Was bleibt unverändert?
Neue Vorgaben für die Rechnungslegung gibt es nicht. Der Gesetzgeber hat auch weiterhin von stiftungsspezifischen Vorgaben zur Rechnungslegung abgesehen. Damit bleiben die formellen Anforderungen an die Rechnungslegung von Stiftungen vom neuen Stiftungsrecht unberührt. Auch besteht kein Handlungsbedarf für die Stiftungsverwaltung bei der Wahl der Rechnungslegungsmethode (Einnahmen-Ausgaben-Rechnung mit Bestandsverzeichnis oder kaufmännische Rechnungslegung).
Die Chancen des neuen Stiftungsrechts
Das neue Stiftungsrecht veranlasst den Vorstand einer Stiftung dazu, den Kapitalerhalt auf den Prüfstand zu stellen, insbesondere ob die bisherige Strategie der Erhaltung des Stiftungsvermögens zum Zweck der Stiftung passt bzw. ihm genügt. Dabei sind die Nutzung des Grundstockvermögens sowie dessen Art und Umfang für die Ermittlung der Erhaltungsart von erheblicher Relevanz.
Empfehlenswert ist es, die Art der Erhaltung bereits in der Satzung spezifisch zu definieren. Somit obliegt dann die Entscheidung, ob das Grundstockvermögen nominal oder real erhalten bleiben soll, beim Stifter. Der Stiftungsvorstand muss eine sorgfältige und adäquate Vermögensverwaltung gewährleisten, die vor allem bei der gemeinnützigen Stiftung das Gleichgewicht zwischen der Sicherung der Ertragskraft, der zeitnahen Mittelverwendung und Kapitalerhaltung des Grundstockvermögens im Auge behält.

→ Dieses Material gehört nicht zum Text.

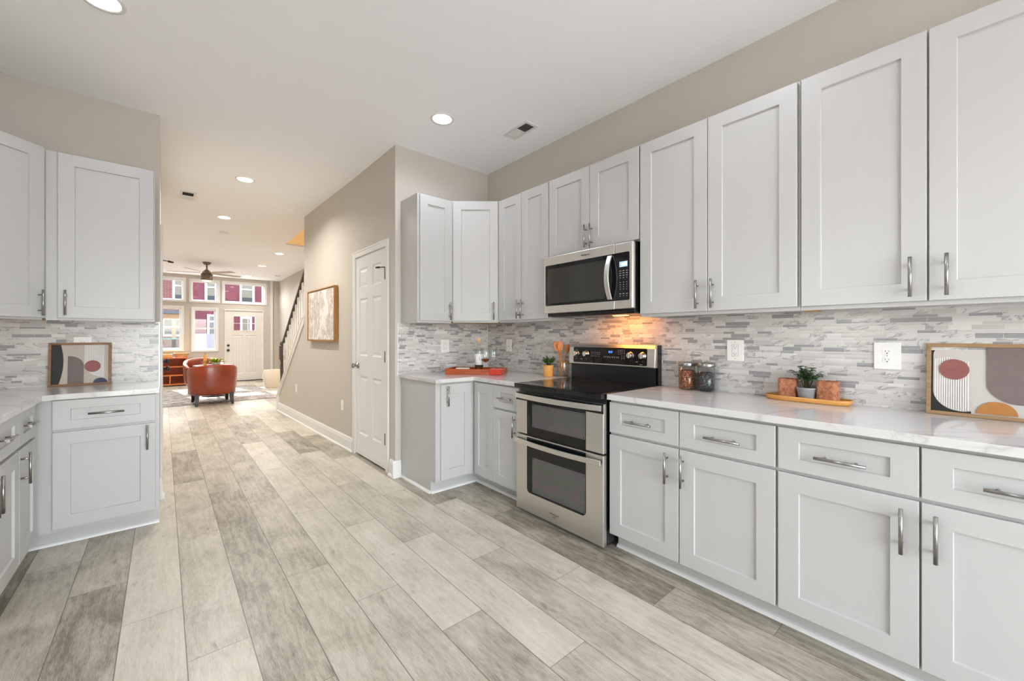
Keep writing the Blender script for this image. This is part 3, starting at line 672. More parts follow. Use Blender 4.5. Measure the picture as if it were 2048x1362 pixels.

Das positive Fazit lautet, dass das Grundstockvermögen flexibler genutzt werden kann, um damit zu gewährleisten, dass das Grundstockvermögen langfristig erhalten bleibt, aber auch, damit die Zweckverwirklichung aus dem Grundstockvermögen potenziell finanziert werden kann.